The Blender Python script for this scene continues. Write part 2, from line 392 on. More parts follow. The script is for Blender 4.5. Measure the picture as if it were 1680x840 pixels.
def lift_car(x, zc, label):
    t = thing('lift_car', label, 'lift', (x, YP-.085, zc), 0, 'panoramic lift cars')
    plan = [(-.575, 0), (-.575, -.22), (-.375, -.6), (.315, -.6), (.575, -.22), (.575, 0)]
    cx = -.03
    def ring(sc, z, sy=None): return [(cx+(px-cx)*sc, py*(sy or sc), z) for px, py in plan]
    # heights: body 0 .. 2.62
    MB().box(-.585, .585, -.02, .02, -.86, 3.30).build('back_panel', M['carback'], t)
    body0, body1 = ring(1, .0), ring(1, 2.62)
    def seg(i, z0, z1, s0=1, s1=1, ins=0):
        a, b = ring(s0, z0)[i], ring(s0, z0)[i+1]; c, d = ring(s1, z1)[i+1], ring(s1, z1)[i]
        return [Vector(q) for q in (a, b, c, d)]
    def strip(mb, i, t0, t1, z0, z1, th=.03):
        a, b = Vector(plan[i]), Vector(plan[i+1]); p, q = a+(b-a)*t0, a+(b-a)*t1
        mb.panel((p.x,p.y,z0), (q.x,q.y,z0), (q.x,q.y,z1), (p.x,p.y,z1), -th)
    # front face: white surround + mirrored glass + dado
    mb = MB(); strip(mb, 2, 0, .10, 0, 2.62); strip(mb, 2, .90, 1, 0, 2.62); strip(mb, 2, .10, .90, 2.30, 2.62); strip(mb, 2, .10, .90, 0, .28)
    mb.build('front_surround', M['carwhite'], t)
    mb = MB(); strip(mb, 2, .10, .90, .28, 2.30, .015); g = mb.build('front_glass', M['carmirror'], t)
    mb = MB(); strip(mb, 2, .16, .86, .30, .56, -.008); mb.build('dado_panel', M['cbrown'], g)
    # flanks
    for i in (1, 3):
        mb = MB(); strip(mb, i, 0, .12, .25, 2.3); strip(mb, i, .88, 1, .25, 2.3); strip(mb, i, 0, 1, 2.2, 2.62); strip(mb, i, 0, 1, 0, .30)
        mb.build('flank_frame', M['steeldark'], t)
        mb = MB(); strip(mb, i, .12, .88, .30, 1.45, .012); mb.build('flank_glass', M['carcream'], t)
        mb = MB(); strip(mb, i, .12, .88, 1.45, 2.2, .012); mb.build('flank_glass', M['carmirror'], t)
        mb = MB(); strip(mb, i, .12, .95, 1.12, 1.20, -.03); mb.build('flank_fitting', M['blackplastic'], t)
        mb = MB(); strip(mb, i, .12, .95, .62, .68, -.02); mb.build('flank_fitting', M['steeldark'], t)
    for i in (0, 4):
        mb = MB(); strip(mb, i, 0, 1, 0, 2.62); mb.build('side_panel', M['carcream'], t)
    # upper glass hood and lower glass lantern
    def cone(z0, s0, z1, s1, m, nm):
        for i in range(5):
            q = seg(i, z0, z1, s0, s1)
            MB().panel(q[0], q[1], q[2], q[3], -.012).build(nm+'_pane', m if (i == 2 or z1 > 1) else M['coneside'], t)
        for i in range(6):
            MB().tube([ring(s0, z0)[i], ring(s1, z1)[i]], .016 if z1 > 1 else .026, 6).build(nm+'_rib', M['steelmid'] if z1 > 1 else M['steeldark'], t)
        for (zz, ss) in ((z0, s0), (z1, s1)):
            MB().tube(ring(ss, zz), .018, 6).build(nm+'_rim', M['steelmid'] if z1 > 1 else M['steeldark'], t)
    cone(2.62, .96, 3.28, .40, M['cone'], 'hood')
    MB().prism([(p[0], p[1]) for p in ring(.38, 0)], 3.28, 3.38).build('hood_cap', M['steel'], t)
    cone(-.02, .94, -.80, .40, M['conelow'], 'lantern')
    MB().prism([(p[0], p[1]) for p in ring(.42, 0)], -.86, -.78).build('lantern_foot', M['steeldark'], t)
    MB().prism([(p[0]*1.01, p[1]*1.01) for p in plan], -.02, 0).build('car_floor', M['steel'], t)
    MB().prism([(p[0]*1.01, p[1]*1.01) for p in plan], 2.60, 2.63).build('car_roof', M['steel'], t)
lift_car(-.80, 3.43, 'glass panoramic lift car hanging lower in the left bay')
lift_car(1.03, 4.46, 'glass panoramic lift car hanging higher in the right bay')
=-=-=
Your instructions
Can you give every line above again, exactly as written?

The result
The Blender Python script for this scene continues. Write part 2, from line 392 on. More parts follow. The script is for Blender 4.5. Measure the picture as if it were 1680x840 pixels.
def lift_car(x, zc, label):
    t = thing('lift_car', label, 'lift', (x, YP-.085, zc), 0, 'panoramic lift cars')
    plan = [(-.575, 0), (-.575, -.22), (-.375, -.6), (.315, -.6), (.575, -.22), (.575, 0)]
    cx = -.03
    def ring(sc, z, sy=None): return [(cx+(px-cx)*sc, py*(sy or sc), z) for px, py in plan]
    # heights: body 0 .. 2.62
    MB().box(-.585, .585, -.02, .02, -.86, 3.30).build('back_panel', M['carback'], t)
    body0, body1 = ring(1, .0), ring(1, 2.62)
    def seg(i, z0, z1, s0=1, s1=1, ins=0):
        a, b = ring(s0, z0)[i], ring(s0, z0)[i+1]; c, d = ring(s1, z1)[i+1], ring(s1, z1)[i]
        return [Vector(q) for q in (a, b, c, d)]
    def strip(mb, i, t0, t1, z0, z1, th=.03):
        a, b = Vector(plan[i]), Vector(plan[i+1]); p, q = a+(b-a)*t0, a+(b-a)*t1
        mb.panel((p.x,p.y,z0), (q.x,q.y,z0), (q.x,q.y,z1), (p.x,p.y,z1), -th)
    # front face: white surround + mirrored glass + dado
    mb = MB(); strip(mb, 2, 0, .10, 0, 2.62); strip(mb, 2, .90, 1, 0, 2.62); strip(mb, 2, .10, .90, 2.30, 2.62); strip(mb, 2, .10, .90, 0, .28)
    mb.build('front_surround', M['carwhite'], t)
    mb = MB(); strip(mb, 2, .10, .90, .28, 2.30, .015); g = mb.build('front_glass', M['carmirror'], t)
    mb = MB(); strip(mb, 2, .16, .86, .30, .56, -.008); mb.build('dado_panel', M['cbrown'], g)
    # flanks
    for i in (1, 3):
        mb = MB(); strip(mb, i, 0, .12, .25, 2.3); strip(mb, i, .88, 1, .25, 2.3); strip(mb, i, 0, 1, 2.2, 2.62); strip(mb, i, 0, 1, 0, .30)
        mb.build('flank_frame', M['steeldark'], t)
        mb = MB(); strip(mb, i, .12, .88, .30, 1.45, .012); mb.build('flank_glass', M['carcream'], t)
        mb = MB(); strip(mb, i, .12, .88, 1.45, 2.2, .012); mb.build('flank_glass', M['carmirror'], t)
        mb = MB(); strip(mb, i, .12, .95, 1.12, 1.20, -.03); mb.build('flank_fitting', M['blackplastic'], t)
        mb = MB(); strip(mb, i, .12, .95, .62, .68, -.02); mb.build('flank_fitting', M['steeldark'], t)
    for i in (0, 4):
        mb = MB(); strip(mb, i, 0, 1, 0, 2.62); mb.build('side_panel', M['carcream'], t)
    # upper glass hood and lower glass lantern
    def cone(z0, s0, z1, s1, m, nm):
        for i in range(5):
            q = seg(i, z0, z1, s0, s1)
            MB().panel(q[0], q[1], q[2], q[3], -.012).build(nm+'_pane', m if (i == 2 or z1 > 1) else M['coneside'], t)
        for i in range(6):
            MB().tube([ring(s0, z0)[i], ring(s1, z1)[i]], .016 if z1 > 1 else .026, 6).build(nm+'_rib', M['steelmid'] if z1 > 1 else M['steeldark'], t)
        for (zz, ss) in ((z0, s0), (z1, s1)):
            MB().tube(ring(ss, zz), .018, 6).build(nm+'_rim', M['steelmid'] if z1 > 1 else M['steeldark'], t)
    cone(2.62, .96, 3.28, .40, M['cone'], 'hood')
    MB().prism([(p[0], p[1]) for p in ring(.38, 0)], 3.28, 3.38).build('hood_cap', M['steel'], t)
    cone(-.02, .94, -.80, .40, M['conelow'], 'lantern')
    MB().prism([(p[0], p[1]) for p in ring(.42, 0)], -.86, -.78).build('lantern_foot', M['steeldark'], t)
    MB().prism([(p[0]*1.01, p[1]*1.01) for p in plan], -.02, 0).build('car_floor', M['steel'], t)
    MB().prism([(p[0]*1.01, p[1]*1.01) for p in plan], 2.60, 2.63).build('car_roof', M['steel'], t)
lift_car(-.80, 3.43, 'glass panoramic lift car hanging lower in the left bay')
lift_car(1.03, 4.46, 'glass panoramic lift car hanging higher in the right bay')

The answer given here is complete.